**PROBLEM TO SOLVE**.
Write out the entries again exactly as they are given.

Records excerpted from a collection
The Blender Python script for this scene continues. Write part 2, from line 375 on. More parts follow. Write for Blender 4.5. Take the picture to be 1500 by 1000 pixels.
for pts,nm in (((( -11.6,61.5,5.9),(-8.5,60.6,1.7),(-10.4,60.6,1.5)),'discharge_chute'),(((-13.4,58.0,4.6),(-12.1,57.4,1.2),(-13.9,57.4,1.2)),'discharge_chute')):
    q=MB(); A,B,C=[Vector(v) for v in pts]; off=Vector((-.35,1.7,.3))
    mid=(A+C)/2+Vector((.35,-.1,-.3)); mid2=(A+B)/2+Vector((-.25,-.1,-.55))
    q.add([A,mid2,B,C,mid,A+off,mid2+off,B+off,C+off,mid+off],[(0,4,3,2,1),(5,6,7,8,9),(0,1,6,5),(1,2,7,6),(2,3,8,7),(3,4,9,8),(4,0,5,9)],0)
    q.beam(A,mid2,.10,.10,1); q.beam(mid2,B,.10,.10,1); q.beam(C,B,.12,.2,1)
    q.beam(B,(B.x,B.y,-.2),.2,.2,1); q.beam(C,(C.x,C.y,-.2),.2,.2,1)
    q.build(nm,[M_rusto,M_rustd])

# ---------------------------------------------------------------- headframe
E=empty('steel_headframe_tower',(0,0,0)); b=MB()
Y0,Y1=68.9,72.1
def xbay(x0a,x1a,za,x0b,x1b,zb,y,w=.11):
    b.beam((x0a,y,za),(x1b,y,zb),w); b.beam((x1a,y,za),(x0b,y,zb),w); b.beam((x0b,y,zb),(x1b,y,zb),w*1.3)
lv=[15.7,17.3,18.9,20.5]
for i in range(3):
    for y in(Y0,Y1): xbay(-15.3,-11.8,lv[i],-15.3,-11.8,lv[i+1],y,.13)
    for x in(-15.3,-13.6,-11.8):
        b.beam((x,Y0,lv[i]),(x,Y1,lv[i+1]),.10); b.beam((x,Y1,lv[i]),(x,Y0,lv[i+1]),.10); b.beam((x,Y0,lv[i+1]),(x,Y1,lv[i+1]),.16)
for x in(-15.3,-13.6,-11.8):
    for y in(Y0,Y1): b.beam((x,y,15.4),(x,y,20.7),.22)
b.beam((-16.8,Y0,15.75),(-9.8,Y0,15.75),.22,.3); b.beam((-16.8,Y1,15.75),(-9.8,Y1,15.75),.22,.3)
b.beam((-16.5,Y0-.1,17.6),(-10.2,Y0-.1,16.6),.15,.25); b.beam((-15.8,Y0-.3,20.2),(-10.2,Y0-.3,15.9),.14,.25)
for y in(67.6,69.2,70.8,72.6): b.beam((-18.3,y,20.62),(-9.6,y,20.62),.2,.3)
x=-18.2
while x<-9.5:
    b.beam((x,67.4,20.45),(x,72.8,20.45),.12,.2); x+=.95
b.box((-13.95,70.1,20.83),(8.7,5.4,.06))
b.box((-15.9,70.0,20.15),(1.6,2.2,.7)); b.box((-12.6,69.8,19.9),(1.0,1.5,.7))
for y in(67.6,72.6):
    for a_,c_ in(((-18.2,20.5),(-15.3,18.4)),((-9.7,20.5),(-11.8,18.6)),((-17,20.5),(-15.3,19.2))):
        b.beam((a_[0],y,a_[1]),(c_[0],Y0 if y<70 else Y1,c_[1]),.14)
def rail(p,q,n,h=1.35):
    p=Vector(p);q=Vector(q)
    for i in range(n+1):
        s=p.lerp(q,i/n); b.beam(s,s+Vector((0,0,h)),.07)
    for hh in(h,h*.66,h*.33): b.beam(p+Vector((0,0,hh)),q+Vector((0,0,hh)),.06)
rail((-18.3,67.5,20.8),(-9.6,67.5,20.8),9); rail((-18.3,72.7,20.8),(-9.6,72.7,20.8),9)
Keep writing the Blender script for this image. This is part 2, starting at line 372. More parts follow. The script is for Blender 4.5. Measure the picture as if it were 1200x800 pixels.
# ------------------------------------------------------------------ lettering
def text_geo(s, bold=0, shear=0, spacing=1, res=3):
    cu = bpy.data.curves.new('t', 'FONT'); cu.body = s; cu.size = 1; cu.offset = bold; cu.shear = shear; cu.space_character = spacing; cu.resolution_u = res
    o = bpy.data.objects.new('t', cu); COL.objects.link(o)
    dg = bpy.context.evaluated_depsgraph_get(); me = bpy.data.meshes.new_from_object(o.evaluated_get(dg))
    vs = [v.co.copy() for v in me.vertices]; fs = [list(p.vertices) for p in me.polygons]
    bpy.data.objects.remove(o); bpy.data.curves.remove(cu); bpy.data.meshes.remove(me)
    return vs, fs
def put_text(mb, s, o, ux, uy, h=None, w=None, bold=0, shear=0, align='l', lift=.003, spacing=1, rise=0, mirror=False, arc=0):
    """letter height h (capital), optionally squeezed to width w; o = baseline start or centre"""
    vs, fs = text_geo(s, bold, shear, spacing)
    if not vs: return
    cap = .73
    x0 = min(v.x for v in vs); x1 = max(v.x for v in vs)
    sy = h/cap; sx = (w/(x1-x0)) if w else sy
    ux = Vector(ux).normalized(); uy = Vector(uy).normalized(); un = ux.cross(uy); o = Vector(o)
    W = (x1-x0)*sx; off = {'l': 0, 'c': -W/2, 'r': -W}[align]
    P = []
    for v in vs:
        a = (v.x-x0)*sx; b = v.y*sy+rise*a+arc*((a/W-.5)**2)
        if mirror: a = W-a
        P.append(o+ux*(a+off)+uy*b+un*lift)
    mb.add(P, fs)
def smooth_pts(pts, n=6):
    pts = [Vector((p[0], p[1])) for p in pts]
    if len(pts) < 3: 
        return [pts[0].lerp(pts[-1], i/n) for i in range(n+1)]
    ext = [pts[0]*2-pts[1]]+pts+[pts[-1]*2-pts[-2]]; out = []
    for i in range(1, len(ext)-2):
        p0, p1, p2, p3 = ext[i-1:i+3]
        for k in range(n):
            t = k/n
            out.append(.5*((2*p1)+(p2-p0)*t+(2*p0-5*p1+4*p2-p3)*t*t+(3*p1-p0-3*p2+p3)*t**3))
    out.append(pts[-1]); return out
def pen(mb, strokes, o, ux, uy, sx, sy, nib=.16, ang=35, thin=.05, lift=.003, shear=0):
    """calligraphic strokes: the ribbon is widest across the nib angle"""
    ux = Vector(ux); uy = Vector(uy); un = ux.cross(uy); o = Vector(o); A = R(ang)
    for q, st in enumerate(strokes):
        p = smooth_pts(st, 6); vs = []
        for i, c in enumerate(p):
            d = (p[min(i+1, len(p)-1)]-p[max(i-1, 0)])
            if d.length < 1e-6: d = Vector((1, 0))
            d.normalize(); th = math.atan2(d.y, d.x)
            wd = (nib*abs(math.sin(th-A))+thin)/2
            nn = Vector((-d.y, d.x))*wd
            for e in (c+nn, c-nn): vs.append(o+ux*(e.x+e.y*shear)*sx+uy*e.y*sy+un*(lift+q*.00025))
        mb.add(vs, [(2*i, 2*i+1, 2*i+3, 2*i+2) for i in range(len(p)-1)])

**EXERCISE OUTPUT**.
The Blender Python script for this scene continues. Write part 2, from line 375 on. More parts follow. Write for Blender 4.5. Take the picture to be 1500 by 1000 pixels.
for pts,nm in (((( -11.6,61.5,5.9),(-8.5,60.6,1.7),(-10.4,60.6,1.5)),'discharge_chute'),(((-13.4,58.0,4.6),(-12.1,57.4,1.2),(-13.9,57.4,1.2)),'discharge_chute')):
    q=MB(); A,B,C=[Vector(v) for v in pts]; off=Vector((-.35,1.7,.3))
    mid=(A+C)/2+Vector((.35,-.1,-.3)); mid2=(A+B)/2+Vector((-.25,-.1,-.55))
    q.add([A,mid2,B,C,mid,A+off,mid2+off,B+off,C+off,mid+off],[(0,4,3,2,1),(5,6,7,8,9),(0,1,6,5),(1,2,7,6),(2,3,8,7),(3,4,9,8),(4,0,5,9)],0)
    q.beam(A,mid2,.10,.10,1); q.beam(mid2,B,.10,.10,1); q.beam(C,B,.12,.2,1)
    q.beam(B,(B.x,B.y,-.2),.2,.2,1); q.beam(C,(C.x,C.y,-.2),.2,.2,1)
    q.build(nm,[M_rusto,M_rustd])

# ---------------------------------------------------------------- headframe
E=empty('steel_headframe_tower',(0,0,0)); b=MB()
Y0,Y1=68.9,72.1
def xbay(x0a,x1a,za,x0b,x1b,zb,y,w=.11):
    b.beam((x0a,y,za),(x1b,y,zb),w); b.beam((x1a,y,za),(x0b,y,zb),w); b.beam((x0b,y,zb),(x1b,y,zb),w*1.3)
lv=[15.7,17.3,18.9,20.5]
for i in range(3):
    for y in(Y0,Y1): xbay(-15.3,-11.8,lv[i],-15.3,-11.8,lv[i+1],y,.13)
    for x in(-15.3,-13.6,-11.8):
        b.beam((x,Y0,lv[i]),(x,Y1,lv[i+1]),.10); b.beam((x,Y1,lv[i]),(x,Y0,lv[i+1]),.10); b.beam((x,Y0,lv[i+1]),(x,Y1,lv[i+1]),.16)
for x in(-15.3,-13.6,-11.8):
    for y in(Y0,Y1): b.beam((x,y,15.4),(x,y,20.7),.22)
b.beam((-16.8,Y0,15.75),(-9.8,Y0,15.75),.22,.3); b.beam((-16.8,Y1,15.75),(-9.8,Y1,15.75),.22,.3)
b.beam((-16.5,Y0-.1,17.6),(-10.2,Y0-.1,16.6),.15,.25); b.beam((-15.8,Y0-.3,20.2),(-10.2,Y0-.3,15.9),.14,.25)
for y in(67.6,69.2,70.8,72.6): b.beam((-18.3,y,20.62),(-9.6,y,20.62),.2,.3)
x=-18.2
while x<-9.5:
    b.beam((x,67.4,20.45),(x,72.8,20.45),.12,.2); x+=.95
b.box((-13.95,70.1,20.83),(8.7,5.4,.06))
b.box((-15.9,70.0,20.15),(1.6,2.2,.7)); b.box((-12.6,69.8,19.9),(1.0,1.5,.7))
for y in(67.6,72.6):
    for a_,c_ in(((-18.2,20.5),(-15.3,18.4)),((-9.7,20.5),(-11.8,18.6)),((-17,20.5),(-15.3,19.2))):
        b.beam((a_[0],y,a_[1]),(c_[0],Y0 if y<70 else Y1,c_[1]),.14)
def rail(p,q,n,h=1.35):
    p=Vector(p);q=Vector(q)
    for i in range(n+1):
        s=p.lerp(q,i/n); b.beam(s,s+Vector((0,0,h)),.07)
    for hh in(h,h*.66,h*.33): b.beam(p+Vector((0,0,hh)),q+Vector((0,0,hh)),.06)
rail((-18.3,67.5,20.8),(-9.6,67.5,20.8),9); rail((-18.3,72.7,20.8),(-9.6,72.7,20.8),9)
Keep writing the Blender script for this image. This is part 2, starting at line 372. More parts follow. The script is for Blender 4.5. Measure the picture as if it were 1200x800 pixels.
# ------------------------------------------------------------------ lettering
def text_geo(s, bold=0, shear=0, spacing=1, res=3):
    cu = bpy.data.curves.new('t', 'FONT'); cu.body = s; cu.size = 1; cu.offset = bold; cu.shear = shear; cu.space_character = spacing; cu.resolution_u = res
    o = bpy.data.objects.new('t', cu); COL.objects.link(o)
    dg = bpy.context.evaluated_depsgraph_get(); me = bpy.data.meshes.new_from_object(o.evaluated_get(dg))
    vs = [v.co.copy() for v in me.vertices]; fs = [list(p.vertices) for p in me.polygons]
    bpy.data.objects.remove(o); bpy.data.curves.remove(cu); bpy.data.meshes.remove(me)
    return vs, fs
def put_text(mb, s, o, ux, uy, h=None, w=None, bold=0, shear=0, align='l', lift=.003, spacing=1, rise=0, mirror=False, arc=0):
    """letter height h (capital), optionally squeezed to width w; o = baseline start or centre"""
    vs, fs = text_geo(s, bold, shear, spacing)
    if not vs: return
    cap = .73
    x0 = min(v.x for v in vs); x1 = max(v.x for v in vs)
    sy = h/cap; sx = (w/(x1-x0)) if w else sy
    ux = Vector(ux).normalized(); uy = Vector(uy).normalized(); un = ux.cross(uy); o = Vector(o)
    W = (x1-x0)*sx; off = {'l': 0, 'c': -W/2, 'r': -W}[align]
    P = []
    for v in vs:
        a = (v.x-x0)*sx; b = v.y*sy+rise*a+arc*((a/W-.5)**2)
        if mirror: a = W-a
        P.append(o+ux*(a+off)+uy*b+un*lift)
    mb.add(P, fs)
def smooth_pts(pts, n=6):
    pts = [Vector((p[0], p[1])) for p in pts]
    if len(pts) < 3: 
        return [pts[0].lerp(pts[-1], i/n) for i in range(n+1)]
    ext = [pts[0]*2-pts[1]]+pts+[pts[-1]*2-pts[-2]]; out = []
    for i in range(1, len(ext)-2):
        p0, p1, p2, p3 = ext[i-1:i+3]
        for k in range(n):
            t = k/n
            out.append(.5*((2*p1)+(p2-p0)*t+(2*p0-5*p1+4*p2-p3)*t*t+(3*p1-p0-3*p2+p3)*t**3))
    out.append(pts[-1]); return out
def pen(mb, strokes, o, ux, uy, sx, sy, nib=.16, ang=35, thin=.05, lift=.003, shear=0):
    """calligraphic strokes: the ribbon is widest across the nib angle"""
    ux = Vector(ux); uy = Vector(uy); un = ux.cross(uy); o = Vector(o); A = R(ang)
    for q, st in enumerate(strokes):
        p = smooth_pts(st, 6); vs = []
        for i, c in enumerate(p):
            d = (p[min(i+1, len(p)-1)]-p[max(i-1, 0)])
            if d.length < 1e-6: d = Vector((1, 0))
            d.normalize(); th = math.atan2(d.y, d.x)
            wd = (nib*abs(math.sin(th-A))+thin)/2
            nn = Vector((-d.y, d.x))*wd
            for e in (c+nn, c-nn): vs.append(o+ux*(e.x+e.y*shear)*sx+uy*e.y*sy+un*(lift+q*.00025))
        mb.add(vs, [(2*i, 2*i+1, 2*i+3, 2*i+2) for i in range(len(p)-1)])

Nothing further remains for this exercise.